Come vi siete conosciute?

"Yeva e sua madre sono venute a San Benedetto il 14 marzo. In casa mia, tra miei parenti e un’altra famiglia, siamo 13 persone di origine ucraina. Le persone che abbiamo accolto, peraltro, vengono dalla mia stessa zona dell’Ucraina".

Da dove?

"Da Kharkiv, dove la mia casa è stata distrutta dal lancio di quattro missili. Anche la casa di Yeva è stata buttata giù dal bombardamento, In questa zona del nostro Paese tanto vicino alla Russia, la guerra ha causato la distruzione del 30% delle abitazioni civili".

Le famiglie che ha conosciuto sono riuscite a restare unite?

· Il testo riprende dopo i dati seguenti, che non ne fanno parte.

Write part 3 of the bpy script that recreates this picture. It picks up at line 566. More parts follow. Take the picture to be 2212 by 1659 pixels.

"No, perché in Ucraina la maggior parte degli uomini con età compresa fra i 18 e i 60 anni viene reclutata e rimane lì. Il padre di Yeva non è venuto con loro…".

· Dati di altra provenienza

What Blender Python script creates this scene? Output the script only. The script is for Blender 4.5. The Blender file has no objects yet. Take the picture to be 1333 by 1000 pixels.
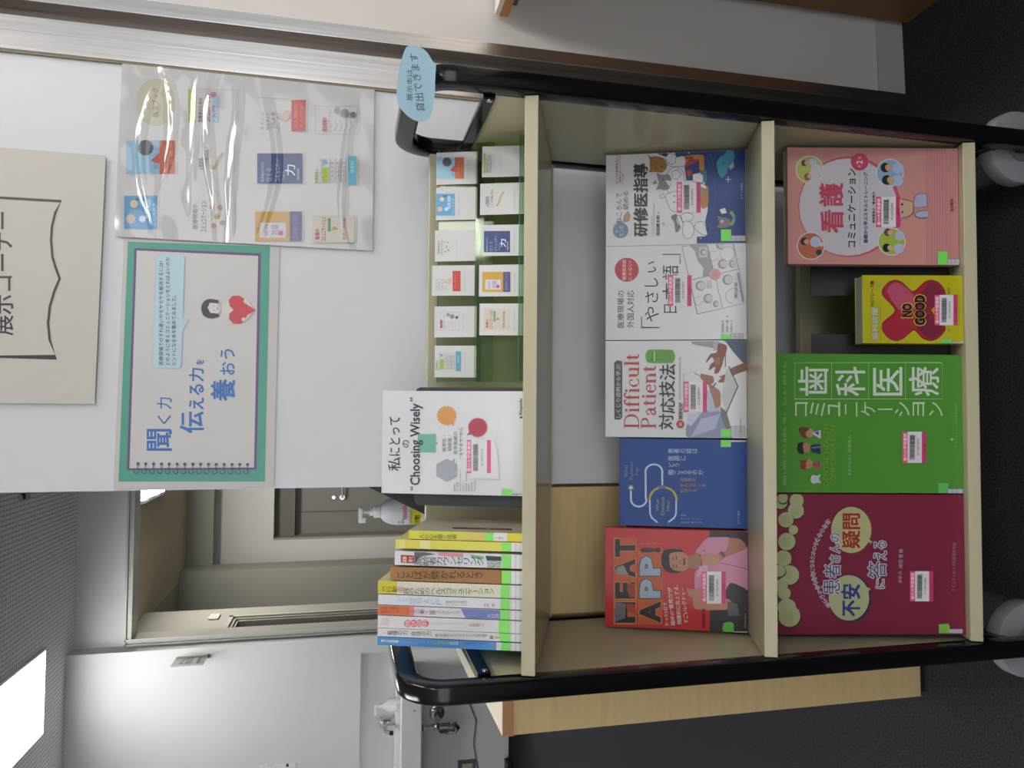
import bpy, bmesh, math, random
import numpy as np
from mathutils import Matrix, Vector
from mathutils.geometry import tessellate_polygon
random.seed(7)
sc = bpy.context.scene
# ---------------------------------------------------------------- camera
F = 945.0
def _basis():
    down = np.array([-65.0, 4110.0, F]); down /= np.linalg.norm(down)
    X = np.array([1.0, 0.0, 0.036]); X -= X.dot(down)*down; X /= np.linalg.norm(X)
    up = -down; Y = np.cross(up, X)
    return np.array([X, Y, up])
M3 = _basis()
CAM = np.array([0.0, -0.89, 1.08])
cx, cy, cz = M3 @ np.array([0, 1, 0]), M3 @ np.array([1, 0, 0]), -(M3 @ np.array([0, 0, 1]))
cam_data = bpy.data.cameras.new('camera')
cam_data.sensor_width = 36.0; cam_data.lens = F/1333*36.0; cam_data.clip_start = 0.02
cam = bpy.data.objects.new('camera', cam_data)
cam.matrix_world = Matrix([[cx[0], cy[0], cz[0], CAM[0]], [cx[1], cy[1], cz[1], CAM[1]], [cx[2], cy[2], cz[2], CAM[2]], [0, 0, 0, 1]])
sc.collection.objects.link(cam); sc.camera = cam
# ---------------------------------------------------------------- world, view
w = bpy.data.worlds.new('world'); sc.world = w; w.use_nodes = True
w.node_tree.nodes['Background'].inputs[0].default_value = (0.8, 0.85, 0.95, 1)
w.node_tree.nodes['Background'].inputs[1].default_value = 0.15
sc.view_settings.view_transform = 'Standard'; sc.view_settings.look = 'None'
sc.view_settings.exposure = 0.25; sc.view_settings.gamma = 1.0; sc.view_settings.use_curve_mapping = False
PANEL_EMIT = 12.5        # ceiling light panels
FILL_EMIT = 1.6        # added fill light behind the viewer, shaped as panes
CORR_EMIT = 30.0          # corridor downlight
PANELS = [(-1.70, -1.25, 2.2, 3.40), (-1.70, -1.25, -0.4, 0.8), 
          (0.95, 1.40, -0.9, 0.3), (0.95, 1.40, -3.0, -1.8)]
# ---------------------------------------------------------------- helpers
def lin(h):
    h = h.lstrip('#'); r = []
    for i in (0, 2, 4):
        c = int(h[i:i+2], 16)/255
        r.append(c/12.92 if c <= 0.04045 else ((c+0.055)/1.055)**2.4)
    return (r[0], r[1], r[2], 1)
_m = {}
def mat(col, rough=0.5, metal=0.0, coat=0.0, noise=0.0, nscale=60.0, bump=0.0, emit=0.0, spec=0.5, stretch=None):
    key = (col, rough, metal, coat, noise, nscale, bump, emit, spec, stretch)
    if key in _m: return _m[key]
    m = bpy.data.materials.new('m_'+col.strip('#')); m.use_nodes = True
    nt = m.node_tree; b = nt.nodes['Principled BSDF']
    b.inputs['Base Color'].default_value = lin(col)
    b.inputs['Roughness'].default_value = rough; b.inputs['Metallic'].default_value = metal
    b.inputs['Coat Weight'].default_value = coat; b.inputs['Coat Roughness'].default_value = 0.08
    b.inputs['Specular IOR Level'].default_value = spec
    if emit:
        b.inputs['Emission Color'].default_value = lin(col); b.inputs['Emission Strength'].default_value = emit
    if noise or bump:
        tc = nt.nodes.new('ShaderNodeTexCoord'); n = nt.nodes.new('ShaderNodeTexNoise')
        n.inputs['Scale'].default_value = nscale; n.inputs['Detail'].default_value = 6
        src = tc.outputs['Object']
        if stretch:
            mp = nt.nodes.new('ShaderNodeMapping'); mp.inputs['Scale'].default_value = stretch
            nt.links.new(src, mp.inputs[0]); src = mp.outputs[0]
        nt.links.new(src, n.inputs['Vector'])
        if noise:
            c = lin(col); r = nt.nodes.new('ShaderNodeMapRange')
            r.inputs[1].default_value = 0.3; r.inputs[2].default_value = 0.7
            r.inputs[3].default_value = 1-noise; r.inputs[4].default_value = 1+noise
            nt.links.new(n.outputs['Fac'], r.inputs[0])
            v = nt.nodes.new('ShaderNodeVectorMath'); v.operation = 'SCALE'
            v.inputs[0].default_value = c[:3]; nt.links.new(r.outputs[0], v.inputs['Scale'])
            nt.links.new(v.outputs[0], b.inputs['Base Color'])
        if bump:
            bp = nt.nodes.new('ShaderNodeBump'); bp.inputs['Strength'].default_value = bump; bp.inputs['Distance'].default_value = 0.002
            nt.links.new(n.outputs['Fac'], bp.inputs['Height']); nt.links.new(bp.outputs[0], b.inputs['Normal'])
    _m[key] = m
    return m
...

Come si è trovata Yeva in questo nuovo ambiente?

"Si è trovata bene: ha fatto subito amicizia e quasi tutti i giorni torna da scuola raccontando fatti che le sono successi. Si vede che si sente integrata. Oltretutto va detto che parla bene l’inglese, e così anche i suoi compagni di classe, quindi non ci sono mai stati problemi di comprensione linguistica".

Com’è nato il sogno Mondiale e poi Europeo?

"La ragazza ama lo sport che pratica e si allena intensamente per ottenere importanti risultati. Giunta in Italia, ci siamo messi in contatto con la federazione sportiva per fare in modo che Yeva potesse avere un posto dove allenarsi e quindi partecipare all’Europeo. Sua madre quindi l’ha portata per un mese a Firenze, dove la ragazza ha potuto riprendere e intensificare gli allenamenti".

E poi?

"Poi sono andati in Spagna, e anche questa è stata una grande impresa. Sua madre, Alla, ha accompagnato sua figlia a Valladolid in macchina facendo un viaggio di 1.800 chilometri all’andata e al ritorno. La madre di Yeva è stata un’eroina".

Nonostante la guerra, è felice del successo?

"Sì, è molto felice: i bambini hanno una grande capacità di adattarsi alla vita. Con questo non voglio sminuire il trauma vissuto da Yeva, che è stato fortissimo, ma penso che trovare un ambiente accogliente come quello di San Benedetto e della scuola Curzi sia stato molto importante per lei. E poi ama moltissimo il suo sport e si vuole dedicare interamente a quello".

Progetti per il futuro? Yeva è un astro nascente dello sport mondiale…

"Non c’è neanche da chiederlo: la vittoria alle Olimpiadi".

Cosa è necessario fare nell’immediato futuro?

"Intanto speriamo che si risolva al più presto la guerra in Ucraina, così potremo iniziare a tornare e a ricostruire il nostro Paese. E fintanto che siamo in Italia, faccio un appello alle istituzioni, dal comune alla regione, affinché si possa trovare una sistemazione consona per Yeva e sua madre".